:: Data segment

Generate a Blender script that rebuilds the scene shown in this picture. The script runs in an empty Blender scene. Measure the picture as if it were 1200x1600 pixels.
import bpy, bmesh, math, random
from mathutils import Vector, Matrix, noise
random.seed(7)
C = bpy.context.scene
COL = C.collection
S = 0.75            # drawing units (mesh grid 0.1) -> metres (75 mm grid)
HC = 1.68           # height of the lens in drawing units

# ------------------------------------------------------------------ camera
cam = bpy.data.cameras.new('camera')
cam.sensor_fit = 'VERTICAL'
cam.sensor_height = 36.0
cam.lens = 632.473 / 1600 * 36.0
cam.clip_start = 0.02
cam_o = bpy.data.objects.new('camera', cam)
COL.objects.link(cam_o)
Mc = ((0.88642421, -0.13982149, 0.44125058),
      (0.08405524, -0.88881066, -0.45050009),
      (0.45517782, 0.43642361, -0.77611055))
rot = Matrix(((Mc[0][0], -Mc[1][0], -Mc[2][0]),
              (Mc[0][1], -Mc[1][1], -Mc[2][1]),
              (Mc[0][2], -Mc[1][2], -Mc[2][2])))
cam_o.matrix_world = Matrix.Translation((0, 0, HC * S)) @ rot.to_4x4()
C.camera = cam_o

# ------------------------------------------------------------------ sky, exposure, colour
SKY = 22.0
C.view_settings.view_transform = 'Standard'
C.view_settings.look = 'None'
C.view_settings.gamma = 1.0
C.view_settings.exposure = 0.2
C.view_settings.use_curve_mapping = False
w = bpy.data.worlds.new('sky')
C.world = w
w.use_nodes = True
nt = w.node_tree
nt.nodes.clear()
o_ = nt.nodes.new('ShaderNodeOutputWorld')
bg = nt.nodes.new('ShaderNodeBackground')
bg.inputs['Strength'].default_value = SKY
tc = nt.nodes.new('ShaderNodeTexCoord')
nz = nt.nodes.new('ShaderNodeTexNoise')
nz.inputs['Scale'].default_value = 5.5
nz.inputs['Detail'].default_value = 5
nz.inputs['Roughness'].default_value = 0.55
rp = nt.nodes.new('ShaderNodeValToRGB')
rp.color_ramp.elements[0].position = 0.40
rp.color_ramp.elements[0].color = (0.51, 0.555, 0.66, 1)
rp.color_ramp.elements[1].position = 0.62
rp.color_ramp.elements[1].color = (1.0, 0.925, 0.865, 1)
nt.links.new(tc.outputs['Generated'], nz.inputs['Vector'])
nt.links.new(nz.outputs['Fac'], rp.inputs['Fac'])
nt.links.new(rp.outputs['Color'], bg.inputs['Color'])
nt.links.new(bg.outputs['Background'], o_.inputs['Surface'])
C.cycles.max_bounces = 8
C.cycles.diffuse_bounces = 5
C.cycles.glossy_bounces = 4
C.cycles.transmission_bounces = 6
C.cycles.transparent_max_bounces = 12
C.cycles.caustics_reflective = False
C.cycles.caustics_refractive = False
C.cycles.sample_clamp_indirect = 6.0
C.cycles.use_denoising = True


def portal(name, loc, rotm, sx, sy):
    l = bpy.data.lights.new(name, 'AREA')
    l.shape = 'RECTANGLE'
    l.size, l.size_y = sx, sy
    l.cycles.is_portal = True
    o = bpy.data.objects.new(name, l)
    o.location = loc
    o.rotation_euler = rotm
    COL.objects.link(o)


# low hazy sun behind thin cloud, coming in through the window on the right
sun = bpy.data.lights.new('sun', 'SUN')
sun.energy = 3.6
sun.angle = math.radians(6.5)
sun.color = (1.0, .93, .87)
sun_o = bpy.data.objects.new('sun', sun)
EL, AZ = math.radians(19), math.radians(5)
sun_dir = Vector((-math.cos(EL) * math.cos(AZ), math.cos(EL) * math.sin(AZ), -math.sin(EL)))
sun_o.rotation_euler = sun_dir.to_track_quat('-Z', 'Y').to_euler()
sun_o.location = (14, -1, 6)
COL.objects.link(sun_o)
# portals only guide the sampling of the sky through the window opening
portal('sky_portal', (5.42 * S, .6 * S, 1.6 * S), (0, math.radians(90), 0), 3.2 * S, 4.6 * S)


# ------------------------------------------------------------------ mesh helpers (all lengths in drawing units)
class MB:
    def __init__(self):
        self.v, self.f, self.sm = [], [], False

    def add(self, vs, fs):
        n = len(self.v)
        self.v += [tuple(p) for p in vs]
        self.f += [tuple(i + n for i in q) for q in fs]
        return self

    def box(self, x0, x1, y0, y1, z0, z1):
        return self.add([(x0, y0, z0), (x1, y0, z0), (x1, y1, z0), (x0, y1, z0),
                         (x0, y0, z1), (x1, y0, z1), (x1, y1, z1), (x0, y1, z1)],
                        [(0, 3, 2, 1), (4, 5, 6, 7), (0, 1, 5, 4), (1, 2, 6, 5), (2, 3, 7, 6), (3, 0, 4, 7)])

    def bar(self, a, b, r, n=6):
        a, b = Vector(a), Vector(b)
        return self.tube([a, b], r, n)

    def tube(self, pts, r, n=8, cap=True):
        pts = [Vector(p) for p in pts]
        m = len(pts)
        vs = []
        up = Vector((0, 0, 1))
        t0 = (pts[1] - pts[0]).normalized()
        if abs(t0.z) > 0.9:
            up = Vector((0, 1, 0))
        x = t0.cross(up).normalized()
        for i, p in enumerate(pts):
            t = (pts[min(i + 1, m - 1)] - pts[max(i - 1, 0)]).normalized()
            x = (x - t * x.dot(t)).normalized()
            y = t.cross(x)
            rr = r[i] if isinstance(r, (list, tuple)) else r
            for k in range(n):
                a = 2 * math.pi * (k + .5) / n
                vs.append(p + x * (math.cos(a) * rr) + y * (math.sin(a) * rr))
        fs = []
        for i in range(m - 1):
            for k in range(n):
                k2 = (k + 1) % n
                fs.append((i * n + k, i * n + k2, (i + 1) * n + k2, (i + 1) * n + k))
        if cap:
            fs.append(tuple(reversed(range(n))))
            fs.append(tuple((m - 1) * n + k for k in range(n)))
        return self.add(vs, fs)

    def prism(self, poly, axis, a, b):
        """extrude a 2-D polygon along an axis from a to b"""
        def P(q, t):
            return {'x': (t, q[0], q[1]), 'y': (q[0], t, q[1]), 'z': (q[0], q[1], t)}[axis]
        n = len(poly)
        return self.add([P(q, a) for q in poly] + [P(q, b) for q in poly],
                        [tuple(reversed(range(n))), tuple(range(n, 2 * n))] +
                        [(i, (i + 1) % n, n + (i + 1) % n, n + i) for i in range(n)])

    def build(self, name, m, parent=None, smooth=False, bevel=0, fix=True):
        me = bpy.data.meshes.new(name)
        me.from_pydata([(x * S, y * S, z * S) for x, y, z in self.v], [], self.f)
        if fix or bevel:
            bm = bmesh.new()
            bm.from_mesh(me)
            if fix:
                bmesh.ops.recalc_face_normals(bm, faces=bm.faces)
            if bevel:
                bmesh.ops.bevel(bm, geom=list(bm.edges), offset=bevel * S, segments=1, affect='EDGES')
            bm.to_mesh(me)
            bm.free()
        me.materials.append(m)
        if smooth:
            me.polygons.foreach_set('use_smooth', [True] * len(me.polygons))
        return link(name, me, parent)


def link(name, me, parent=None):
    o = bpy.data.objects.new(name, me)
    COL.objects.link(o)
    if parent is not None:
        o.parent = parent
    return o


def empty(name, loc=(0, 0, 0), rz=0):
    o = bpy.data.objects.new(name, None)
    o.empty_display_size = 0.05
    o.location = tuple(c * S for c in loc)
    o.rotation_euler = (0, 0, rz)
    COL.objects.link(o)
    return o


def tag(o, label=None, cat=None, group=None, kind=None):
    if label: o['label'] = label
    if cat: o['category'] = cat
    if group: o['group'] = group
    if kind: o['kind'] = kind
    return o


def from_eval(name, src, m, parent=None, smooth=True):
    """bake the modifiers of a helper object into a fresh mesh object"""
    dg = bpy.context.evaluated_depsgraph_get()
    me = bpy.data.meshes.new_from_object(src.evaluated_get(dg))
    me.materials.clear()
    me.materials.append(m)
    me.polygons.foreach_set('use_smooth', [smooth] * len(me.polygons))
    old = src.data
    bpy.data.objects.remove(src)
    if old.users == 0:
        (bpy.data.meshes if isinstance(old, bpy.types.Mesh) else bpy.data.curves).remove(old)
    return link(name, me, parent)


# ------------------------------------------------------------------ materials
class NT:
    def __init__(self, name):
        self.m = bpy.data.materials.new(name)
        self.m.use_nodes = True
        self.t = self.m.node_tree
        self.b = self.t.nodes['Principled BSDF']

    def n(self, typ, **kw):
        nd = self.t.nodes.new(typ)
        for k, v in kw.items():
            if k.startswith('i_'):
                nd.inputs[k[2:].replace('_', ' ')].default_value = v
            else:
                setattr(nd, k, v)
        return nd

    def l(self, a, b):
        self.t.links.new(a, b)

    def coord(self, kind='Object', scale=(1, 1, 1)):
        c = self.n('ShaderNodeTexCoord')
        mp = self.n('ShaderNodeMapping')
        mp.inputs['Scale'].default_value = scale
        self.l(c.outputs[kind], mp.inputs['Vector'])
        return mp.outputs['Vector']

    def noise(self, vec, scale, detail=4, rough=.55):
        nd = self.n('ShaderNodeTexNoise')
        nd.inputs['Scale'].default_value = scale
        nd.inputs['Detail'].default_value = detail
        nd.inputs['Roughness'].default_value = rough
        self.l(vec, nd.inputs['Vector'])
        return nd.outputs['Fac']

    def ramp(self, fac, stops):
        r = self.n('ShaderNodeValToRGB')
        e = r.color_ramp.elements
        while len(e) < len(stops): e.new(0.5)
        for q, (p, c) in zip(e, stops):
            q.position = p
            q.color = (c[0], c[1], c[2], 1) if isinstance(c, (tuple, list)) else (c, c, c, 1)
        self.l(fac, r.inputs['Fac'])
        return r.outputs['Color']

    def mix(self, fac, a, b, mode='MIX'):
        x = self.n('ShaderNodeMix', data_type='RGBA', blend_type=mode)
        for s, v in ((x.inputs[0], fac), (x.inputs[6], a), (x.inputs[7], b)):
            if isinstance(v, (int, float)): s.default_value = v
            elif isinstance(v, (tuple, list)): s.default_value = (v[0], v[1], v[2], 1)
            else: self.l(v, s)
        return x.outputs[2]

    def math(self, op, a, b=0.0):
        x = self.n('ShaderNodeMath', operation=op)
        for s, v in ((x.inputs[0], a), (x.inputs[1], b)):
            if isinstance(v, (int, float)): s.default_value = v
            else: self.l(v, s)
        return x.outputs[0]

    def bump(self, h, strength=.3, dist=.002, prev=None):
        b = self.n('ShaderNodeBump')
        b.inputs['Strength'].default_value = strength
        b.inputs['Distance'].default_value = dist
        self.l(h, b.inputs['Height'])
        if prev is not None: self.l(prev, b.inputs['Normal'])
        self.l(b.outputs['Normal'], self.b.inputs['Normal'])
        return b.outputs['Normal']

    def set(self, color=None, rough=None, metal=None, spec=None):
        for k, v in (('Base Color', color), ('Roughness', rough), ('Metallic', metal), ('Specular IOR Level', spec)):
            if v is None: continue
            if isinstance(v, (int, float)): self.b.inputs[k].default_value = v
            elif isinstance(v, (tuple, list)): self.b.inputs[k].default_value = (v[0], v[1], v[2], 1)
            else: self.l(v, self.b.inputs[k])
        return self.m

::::

| Request |
Exactly as they appear, please write out the lines from the opening of the listing above down to the line containing "lens in drawing units", with both end lines included.

| Result of the task |
Generate a Blender script that rebuilds the scene shown in this picture. The script runs in an empty Blender scene. Measure the picture as if it were 1200x1600 pixels.
import bpy, bmesh, math, random
from mathutils import Vector, Matrix, noise
random.seed(7)
C = bpy.context.scene
COL = C.collection
S = 0.75            # drawing units (mesh grid 0.1) -> metres (75 mm grid)
HC = 1.68           # height of the lens in drawing units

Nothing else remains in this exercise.